-- START Information supplied --

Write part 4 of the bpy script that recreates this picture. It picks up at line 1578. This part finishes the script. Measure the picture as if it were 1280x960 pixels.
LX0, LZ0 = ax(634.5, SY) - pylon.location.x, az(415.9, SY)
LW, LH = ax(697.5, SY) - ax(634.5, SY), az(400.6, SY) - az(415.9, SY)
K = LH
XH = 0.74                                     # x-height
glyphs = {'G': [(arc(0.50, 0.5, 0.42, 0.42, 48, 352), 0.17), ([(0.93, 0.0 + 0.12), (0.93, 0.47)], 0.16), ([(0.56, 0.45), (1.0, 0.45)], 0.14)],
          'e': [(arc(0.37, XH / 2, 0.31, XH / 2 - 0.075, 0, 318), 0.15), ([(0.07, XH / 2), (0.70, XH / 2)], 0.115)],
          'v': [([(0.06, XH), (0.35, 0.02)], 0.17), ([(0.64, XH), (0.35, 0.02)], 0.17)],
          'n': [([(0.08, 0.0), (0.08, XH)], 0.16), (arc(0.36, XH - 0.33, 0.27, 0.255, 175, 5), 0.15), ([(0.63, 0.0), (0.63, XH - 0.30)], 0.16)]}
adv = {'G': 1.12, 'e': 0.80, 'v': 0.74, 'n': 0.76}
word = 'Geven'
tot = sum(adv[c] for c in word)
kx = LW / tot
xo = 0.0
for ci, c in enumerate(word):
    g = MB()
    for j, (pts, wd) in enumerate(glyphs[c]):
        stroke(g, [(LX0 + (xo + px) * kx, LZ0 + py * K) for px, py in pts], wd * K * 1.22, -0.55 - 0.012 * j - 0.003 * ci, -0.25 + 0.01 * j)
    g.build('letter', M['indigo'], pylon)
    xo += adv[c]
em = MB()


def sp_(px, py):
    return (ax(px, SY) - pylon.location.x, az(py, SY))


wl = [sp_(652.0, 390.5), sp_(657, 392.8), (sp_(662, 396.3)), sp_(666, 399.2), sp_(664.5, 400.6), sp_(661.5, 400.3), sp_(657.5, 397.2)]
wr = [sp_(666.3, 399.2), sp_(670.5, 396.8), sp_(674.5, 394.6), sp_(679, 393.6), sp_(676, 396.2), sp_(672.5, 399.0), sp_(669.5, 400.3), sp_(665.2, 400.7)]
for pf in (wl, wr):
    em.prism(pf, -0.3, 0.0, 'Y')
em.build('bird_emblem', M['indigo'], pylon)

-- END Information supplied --

- Task instructions: Reproduce the complete set of lines precisely as supplied.

- Final answer:
Write part 4 of the bpy script that recreates this picture. It picks up at line 1578. This part finishes the script. Measure the picture as if it were 1280x960 pixels.
LX0, LZ0 = ax(634.5, SY) - pylon.location.x, az(415.9, SY)
LW, LH = ax(697.5, SY) - ax(634.5, SY), az(400.6, SY) - az(415.9, SY)
K = LH
XH = 0.74                                     # x-height
glyphs = {'G': [(arc(0.50, 0.5, 0.42, 0.42, 48, 352), 0.17), ([(0.93, 0.0 + 0.12), (0.93, 0.47)], 0.16), ([(0.56, 0.45), (1.0, 0.45)], 0.14)],
          'e': [(arc(0.37, XH / 2, 0.31, XH / 2 - 0.075, 0, 318), 0.15), ([(0.07, XH / 2), (0.70, XH / 2)], 0.115)],
          'v': [([(0.06, XH), (0.35, 0.02)], 0.17), ([(0.64, XH), (0.35, 0.02)], 0.17)],
          'n': [([(0.08, 0.0), (0.08, XH)], 0.16), (arc(0.36, XH - 0.33, 0.27, 0.255, 175, 5), 0.15), ([(0.63, 0.0), (0.63, XH - 0.30)], 0.16)]}
adv = {'G': 1.12, 'e': 0.80, 'v': 0.74, 'n': 0.76}
word = 'Geven'
tot = sum(adv[c] for c in word)
kx = LW / tot
xo = 0.0
for ci, c in enumerate(word):
    g = MB()
    for j, (pts, wd) in enumerate(glyphs[c]):
        stroke(g, [(LX0 + (xo + px) * kx, LZ0 + py * K) for px, py in pts], wd * K * 1.22, -0.55 - 0.012 * j - 0.003 * ci, -0.25 + 0.01 * j)
    g.build('letter', M['indigo'], pylon)
    xo += adv[c]
em = MB()


def sp_(px, py):
    return (ax(px, SY) - pylon.location.x, az(py, SY))


wl = [sp_(652.0, 390.5), sp_(657, 392.8), (sp_(662, 396.3)), sp_(666, 399.2), sp_(664.5, 400.6), sp_(661.5, 400.3), sp_(657.5, 397.2)]
wr = [sp_(666.3, 399.2), sp_(670.5, 396.8), sp_(674.5, 394.6), sp_(679, 393.6), sp_(676, 396.2), sp_(672.5, 399.0), sp_(669.5, 400.3), sp_(665.2, 400.7)]
for pf in (wl, wr):
    em.prism(pf, -0.3, 0.0, 'Y')
em.build('bird_emblem', M['indigo'], pylon)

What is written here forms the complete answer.